Eppure, secondo il direttore del Fondo per la sicurezza energetica, in questa scommessa di Mosca al ribasso si nascondono «due rischi colossali: perché dichiariamo contemporaneamente due guerre del petrolio». Agli Stati Uniti e all’Arabia
Saudita. «Nel primo caso - dice Simonov - il rischio per la Russia è legato alla colossale capacità di sostegno degli americani ai propri produttori shale, attraverso i sussidi. Nel 2008, pur essendo un sistema liberista, gli Usa hanno riversato sussidi statali alle compagnie private. Lo stesso potrebbe accadere qui: loro sono in grado di sussidiare le compagnie all’infinito. E Donald
Trump lo farà, finché sarà presidente: qui il rischio è enorme».

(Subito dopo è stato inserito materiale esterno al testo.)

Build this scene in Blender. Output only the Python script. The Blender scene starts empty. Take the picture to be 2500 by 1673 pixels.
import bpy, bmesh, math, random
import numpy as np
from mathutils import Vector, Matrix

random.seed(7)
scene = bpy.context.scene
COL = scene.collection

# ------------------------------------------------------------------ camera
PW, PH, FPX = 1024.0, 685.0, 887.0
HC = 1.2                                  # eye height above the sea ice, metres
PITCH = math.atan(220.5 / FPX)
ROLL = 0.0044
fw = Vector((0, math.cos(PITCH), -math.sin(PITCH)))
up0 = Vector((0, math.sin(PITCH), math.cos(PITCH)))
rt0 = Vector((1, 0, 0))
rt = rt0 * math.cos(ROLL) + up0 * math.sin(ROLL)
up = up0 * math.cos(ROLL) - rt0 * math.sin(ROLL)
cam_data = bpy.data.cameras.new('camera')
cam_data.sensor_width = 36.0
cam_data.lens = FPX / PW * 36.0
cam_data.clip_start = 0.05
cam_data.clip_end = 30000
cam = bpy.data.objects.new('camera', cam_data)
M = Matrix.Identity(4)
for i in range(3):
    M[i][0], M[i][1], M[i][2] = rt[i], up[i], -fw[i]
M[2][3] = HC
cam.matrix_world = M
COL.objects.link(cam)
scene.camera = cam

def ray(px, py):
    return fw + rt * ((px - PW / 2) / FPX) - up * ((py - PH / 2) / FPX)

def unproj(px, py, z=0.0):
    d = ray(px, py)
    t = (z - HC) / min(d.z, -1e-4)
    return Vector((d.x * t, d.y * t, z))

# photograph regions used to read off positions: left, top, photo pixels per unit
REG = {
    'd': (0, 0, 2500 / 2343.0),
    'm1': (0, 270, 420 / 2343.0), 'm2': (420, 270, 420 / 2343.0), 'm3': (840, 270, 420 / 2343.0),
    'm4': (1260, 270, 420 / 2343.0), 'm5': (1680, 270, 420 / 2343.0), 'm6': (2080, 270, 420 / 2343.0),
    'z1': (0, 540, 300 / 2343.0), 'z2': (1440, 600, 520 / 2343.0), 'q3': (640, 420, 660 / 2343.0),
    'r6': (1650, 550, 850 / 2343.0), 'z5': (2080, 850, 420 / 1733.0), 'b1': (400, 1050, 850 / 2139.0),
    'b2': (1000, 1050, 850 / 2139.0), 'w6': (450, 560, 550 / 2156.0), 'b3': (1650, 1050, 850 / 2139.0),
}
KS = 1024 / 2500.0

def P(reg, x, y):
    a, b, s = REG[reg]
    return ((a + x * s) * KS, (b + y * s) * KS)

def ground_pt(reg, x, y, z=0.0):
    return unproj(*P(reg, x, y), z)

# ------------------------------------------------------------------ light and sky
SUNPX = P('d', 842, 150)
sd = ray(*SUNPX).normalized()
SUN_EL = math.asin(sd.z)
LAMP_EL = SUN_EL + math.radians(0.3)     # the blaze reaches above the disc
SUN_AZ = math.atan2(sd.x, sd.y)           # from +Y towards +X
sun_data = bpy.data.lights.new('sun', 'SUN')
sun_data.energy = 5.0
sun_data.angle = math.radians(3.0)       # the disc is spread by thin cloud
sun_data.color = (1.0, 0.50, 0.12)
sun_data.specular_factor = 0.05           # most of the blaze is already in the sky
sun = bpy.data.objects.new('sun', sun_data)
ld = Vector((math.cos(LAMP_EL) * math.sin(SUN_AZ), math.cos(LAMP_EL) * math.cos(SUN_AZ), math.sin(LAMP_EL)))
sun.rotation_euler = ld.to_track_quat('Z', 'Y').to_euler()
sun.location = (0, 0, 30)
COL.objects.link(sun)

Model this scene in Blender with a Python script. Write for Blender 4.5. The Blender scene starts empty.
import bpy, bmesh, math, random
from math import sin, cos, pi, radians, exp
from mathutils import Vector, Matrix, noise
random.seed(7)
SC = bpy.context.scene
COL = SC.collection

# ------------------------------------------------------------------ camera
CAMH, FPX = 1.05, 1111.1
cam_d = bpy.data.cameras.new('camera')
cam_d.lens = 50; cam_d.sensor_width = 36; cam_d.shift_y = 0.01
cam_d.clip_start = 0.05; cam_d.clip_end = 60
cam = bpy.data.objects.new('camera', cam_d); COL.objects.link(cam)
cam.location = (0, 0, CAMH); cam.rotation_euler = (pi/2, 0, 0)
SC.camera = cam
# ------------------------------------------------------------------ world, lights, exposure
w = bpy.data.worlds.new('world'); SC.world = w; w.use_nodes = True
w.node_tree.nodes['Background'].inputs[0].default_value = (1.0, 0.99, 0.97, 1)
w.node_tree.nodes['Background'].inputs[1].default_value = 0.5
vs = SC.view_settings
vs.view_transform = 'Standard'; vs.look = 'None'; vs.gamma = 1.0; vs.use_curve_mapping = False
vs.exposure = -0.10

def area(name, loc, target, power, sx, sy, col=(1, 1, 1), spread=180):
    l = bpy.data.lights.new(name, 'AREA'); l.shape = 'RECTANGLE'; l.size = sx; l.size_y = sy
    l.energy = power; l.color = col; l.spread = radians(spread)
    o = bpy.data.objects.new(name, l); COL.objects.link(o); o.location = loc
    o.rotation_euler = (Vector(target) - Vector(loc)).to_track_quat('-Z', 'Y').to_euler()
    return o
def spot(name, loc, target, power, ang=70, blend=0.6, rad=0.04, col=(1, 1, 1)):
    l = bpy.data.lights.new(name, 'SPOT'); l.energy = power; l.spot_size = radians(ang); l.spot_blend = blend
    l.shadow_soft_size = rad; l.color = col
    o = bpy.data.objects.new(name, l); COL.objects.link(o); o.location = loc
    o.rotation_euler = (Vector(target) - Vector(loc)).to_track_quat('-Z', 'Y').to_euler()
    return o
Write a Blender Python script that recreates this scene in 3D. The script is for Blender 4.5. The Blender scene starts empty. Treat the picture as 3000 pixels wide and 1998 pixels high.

Quanto ai sauditi, il calcolo del bilancio in pareggio a 80 dollari il barile è da prendere con cautela: «Perché in Arabia, a differenza che in Russia, non rendono pubblici i loro bilanci e la capacità di spesa».
Loro possono contare su guadagni aggiuntivi, perché una cosa è estrarre 10,5 milioni di barili, un’altra venderne 12,5: «I sauditi hanno costi di produzione inferiori di dieci dollari il barile: per loro, qualunque vendita è un profitto. In questo senso, anche qui calcolare che fra tre mesi il loro budget si disintegrerà, così come pensare che gli americani non sosterranno finanziariamente i loro produttori, appare abbastanza ingenuo. Soltanto il tempo dirà se la scelta del governo russo è stata corretta: ma i rischi, su entrambi i fronti, sono piuttosto alti».
E forse è per questo che Novak, il ministro dell’Energia, ripete di non aver chiuso la porta all’Opec. «Non tutto è perduto - nota Aleksandr Frolov, vicedirettore dell’Istituto nazionale dell’energia - presto le parti torneranno a incontrarsi e troveranno un accordo. Magari la Russia accetterà un piccolo taglio produttivo, simbolico. Per tranquillizzare i mercati».